L’equipe del palazzo che si stringe intorno a Nicolas III, il re dei belgi, istruisce Duncan Lloyd, regista di documentari istituzionali con il compito di rendere più viva l’immagine di un monarca ormai solo e demotivato. Tra la consorte, il suo ufficio stampa e il consigliere più fedele, si stabilisce una connessione iperattiva che non consente a Lloyd di scegliere inquadrature, scene e andamento narrativo del suo film “di servizio”.
Durante una visita a Instanbul, tutto lo staff segue il regnante, ad eccezione della moglie, costretta a casa per un fastidioso raffreddore. Una tempesta solare li bloccherà in loco, mentre dalla madrepatria giunge una notizia sconvolgente: la Vallonia ha dichiarato la propria indipendenza con un gesto violentemente secessionista e un’affermazione altrettanto netta: “Siamo stufi”. Il Belgio crolla.
Comincia da qui il viaggio picaresco dei nostri, bloccati dai turchi e costretti a fuggire attraversando i balcani con la videocamera di Duncan Llloyd sempre accesa e il film istituzionale ormai occhio fisso su una delirante avventura glocale.
A quattro anni di distanza da “La quinta stagione“, in concorso proprio qui a Venezia nel 2012, la coppia di autori belgi sembra cambiare radicalmente l’impostazione del proprio cinema, irridendone le qualità statiche, la costruzione per tableaux vivants e perdendo per la strada il lavoro sul suono che aveva caratterizzato la loro ultima opera.
In realtà, il gusto per il bozzetto, l’attenzione alle tradizioni locali e al rapporto dell’individuo con la natura, soggetto ad inesorabile entropia, rimane al centro del loro cinema, attraverso il veicolo della leggerezza, aspetto che nei film precedenti era circoscritto da alcuni momenti rituali, forse l’unica finestra che ci consentiva di scorgere i relitti di un cinema libero, altrimenti chiuso nella staticità pittorica dei riferimenti (Dino Valls in primis).
King of the belgians è un film senza dubbio divertente, rovescia le priorità dei suoi autori, pur non smarcandosi del tutto dai difetti che congelavano il cinema della coppia belga, prima che potesse stabilire veramente un contatto più vivo con i corpi, al di là della composizione pittorica che li imprigionava.
Anche in questo caso è l’impianto marcatamente surreale a fare da cornice per tutta la durata del film, tanto da non consentirci di uscirne se non in alcuni momenti dove la solitudine di Nicolas III diventa evidente, anche nel rapporto positivo con la natura e il paesaggio.

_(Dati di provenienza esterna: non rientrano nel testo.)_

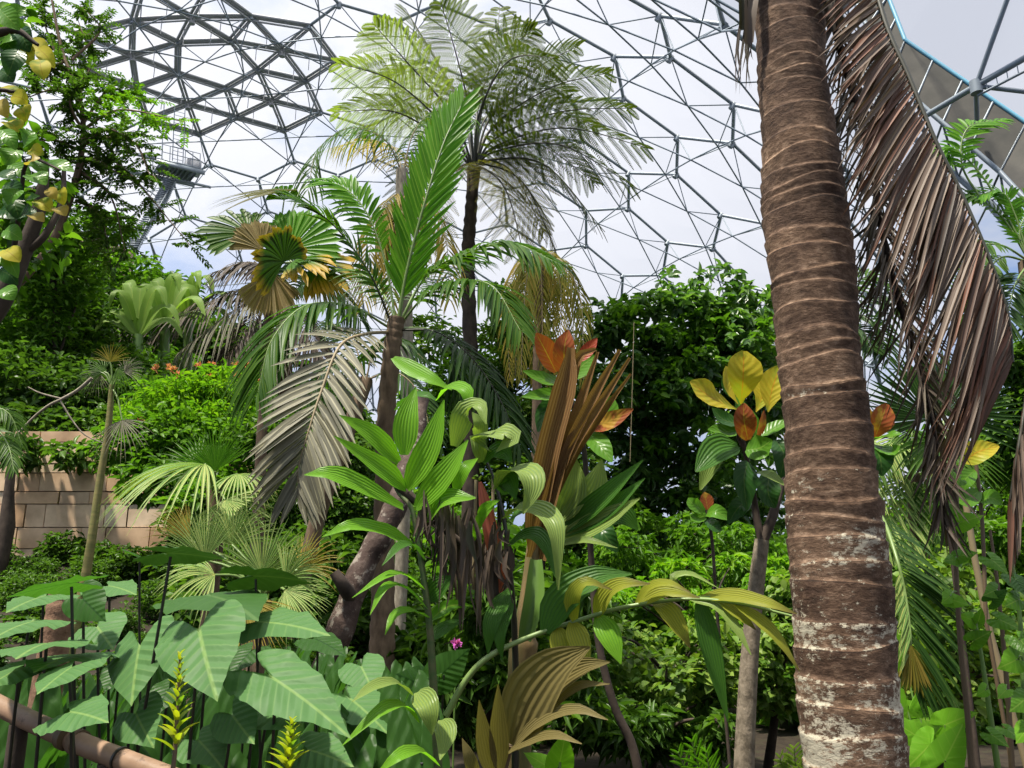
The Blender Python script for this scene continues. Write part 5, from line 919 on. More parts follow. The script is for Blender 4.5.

Il tentativo di rappresentare il vecchio continente attraverso la fragilità dell’Europa orientale è un geniale motto di spirito, tra resistenze folkloriche e stereotipi cortocircuitati; è una funzione del racconto che assolve perfettamente allo spaesamento di un mondo chiuso costretto a confrontarsi con una realtà aliena, tanto da confondere abilmente la vena satirica di Brosens e Woodworth con la solitudine della politica, osservata con accondiscendente tenerezza, probabilmente lo sguardo più sincero dell’intero film.